→ **EXERCISE BRIEF**
Restate each of the lines given below, word for word.
+++
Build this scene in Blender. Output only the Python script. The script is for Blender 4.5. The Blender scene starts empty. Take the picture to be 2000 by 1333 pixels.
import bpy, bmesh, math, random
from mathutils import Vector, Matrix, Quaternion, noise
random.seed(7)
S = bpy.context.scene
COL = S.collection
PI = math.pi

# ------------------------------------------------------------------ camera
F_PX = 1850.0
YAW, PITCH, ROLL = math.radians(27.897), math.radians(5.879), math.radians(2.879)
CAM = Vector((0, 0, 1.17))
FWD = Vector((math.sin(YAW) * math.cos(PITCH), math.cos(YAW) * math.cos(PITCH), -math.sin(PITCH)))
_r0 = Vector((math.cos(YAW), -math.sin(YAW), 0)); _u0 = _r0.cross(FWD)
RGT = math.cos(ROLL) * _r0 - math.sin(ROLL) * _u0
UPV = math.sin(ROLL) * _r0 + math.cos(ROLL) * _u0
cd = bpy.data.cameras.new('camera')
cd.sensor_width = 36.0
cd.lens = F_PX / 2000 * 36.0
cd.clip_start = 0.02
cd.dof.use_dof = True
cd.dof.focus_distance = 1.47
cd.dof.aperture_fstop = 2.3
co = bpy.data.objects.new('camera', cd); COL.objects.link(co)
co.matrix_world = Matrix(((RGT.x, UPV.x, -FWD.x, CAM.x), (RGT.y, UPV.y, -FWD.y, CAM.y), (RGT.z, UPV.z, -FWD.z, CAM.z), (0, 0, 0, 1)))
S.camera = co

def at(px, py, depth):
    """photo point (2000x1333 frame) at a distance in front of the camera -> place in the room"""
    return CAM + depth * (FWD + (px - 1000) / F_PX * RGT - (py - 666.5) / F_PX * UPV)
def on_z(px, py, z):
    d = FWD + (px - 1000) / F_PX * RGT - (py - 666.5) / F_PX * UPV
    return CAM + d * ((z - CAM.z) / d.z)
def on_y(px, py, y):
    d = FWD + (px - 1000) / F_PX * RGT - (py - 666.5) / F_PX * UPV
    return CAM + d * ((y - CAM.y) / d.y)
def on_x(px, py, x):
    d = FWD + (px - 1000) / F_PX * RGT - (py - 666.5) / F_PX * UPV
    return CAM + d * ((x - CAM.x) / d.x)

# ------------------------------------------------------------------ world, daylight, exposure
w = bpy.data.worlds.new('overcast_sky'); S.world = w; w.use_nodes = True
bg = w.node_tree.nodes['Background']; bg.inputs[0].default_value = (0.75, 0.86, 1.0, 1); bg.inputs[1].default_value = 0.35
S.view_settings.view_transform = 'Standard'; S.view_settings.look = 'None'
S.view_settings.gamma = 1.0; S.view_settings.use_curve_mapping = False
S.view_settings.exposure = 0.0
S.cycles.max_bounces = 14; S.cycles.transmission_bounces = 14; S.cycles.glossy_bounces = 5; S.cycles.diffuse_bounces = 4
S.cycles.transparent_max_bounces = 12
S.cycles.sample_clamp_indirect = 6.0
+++
→ **WORKED ANSWER**
Build this scene in Blender. Output only the Python script. The script is for Blender 4.5. The Blender scene starts empty. Take the picture to be 2000 by 1333 pixels.
import bpy, bmesh, math, random
from mathutils import Vector, Matrix, Quaternion, noise
random.seed(7)
S = bpy.context.scene
COL = S.collection
PI = math.pi

# ------------------------------------------------------------------ camera
F_PX = 1850.0
YAW, PITCH, ROLL = math.radians(27.897), math.radians(5.879), math.radians(2.879)
CAM = Vector((0, 0, 1.17))
FWD = Vector((math.sin(YAW) * math.cos(PITCH), math.cos(YAW) * math.cos(PITCH), -math.sin(PITCH)))
_r0 = Vector((math.cos(YAW), -math.sin(YAW), 0)); _u0 = _r0.cross(FWD)
RGT = math.cos(ROLL) * _r0 - math.sin(ROLL) * _u0
UPV = math.sin(ROLL) * _r0 + math.cos(ROLL) * _u0
cd = bpy.data.cameras.new('camera')
cd.sensor_width = 36.0
cd.lens = F_PX / 2000 * 36.0
cd.clip_start = 0.02
cd.dof.use_dof = True
cd.dof.focus_distance = 1.47
cd.dof.aperture_fstop = 2.3
co = bpy.data.objects.new('camera', cd); COL.objects.link(co)
co.matrix_world = Matrix(((RGT.x, UPV.x, -FWD.x, CAM.x), (RGT.y, UPV.y, -FWD.y, CAM.y), (RGT.z, UPV.z, -FWD.z, CAM.z), (0, 0, 0, 1)))
S.camera = co

def at(px, py, depth):
    """photo point (2000x1333 frame) at a distance in front of the camera -> place in the room"""
    return CAM + depth * (FWD + (px - 1000) / F_PX * RGT - (py - 666.5) / F_PX * UPV)
def on_z(px, py, z):
    d = FWD + (px - 1000) / F_PX * RGT - (py - 666.5) / F_PX * UPV
    return CAM + d * ((z - CAM.z) / d.z)
def on_y(px, py, y):
    d = FWD + (px - 1000) / F_PX * RGT - (py - 666.5) / F_PX * UPV
    return CAM + d * ((y - CAM.y) / d.y)
def on_x(px, py, x):
    d = FWD + (px - 1000) / F_PX * RGT - (py - 666.5) / F_PX * UPV
    return CAM + d * ((x - CAM.x) / d.x)

# ------------------------------------------------------------------ world, daylight, exposure
w = bpy.data.worlds.new('overcast_sky'); S.world = w; w.use_nodes = True
bg = w.node_tree.nodes['Background']; bg.inputs[0].default_value = (0.75, 0.86, 1.0, 1); bg.inputs[1].default_value = 0.35
S.view_settings.view_transform = 'Standard'; S.view_settings.look = 'None'
S.view_settings.gamma = 1.0; S.view_settings.use_curve_mapping = False
S.view_settings.exposure = 0.0
S.cycles.max_bounces = 14; S.cycles.transmission_bounces = 14; S.cycles.glossy_bounces = 5; S.cycles.diffuse_bounces = 4
S.cycles.transparent_max_bounces = 12
S.cycles.sample_clamp_indirect = 6.0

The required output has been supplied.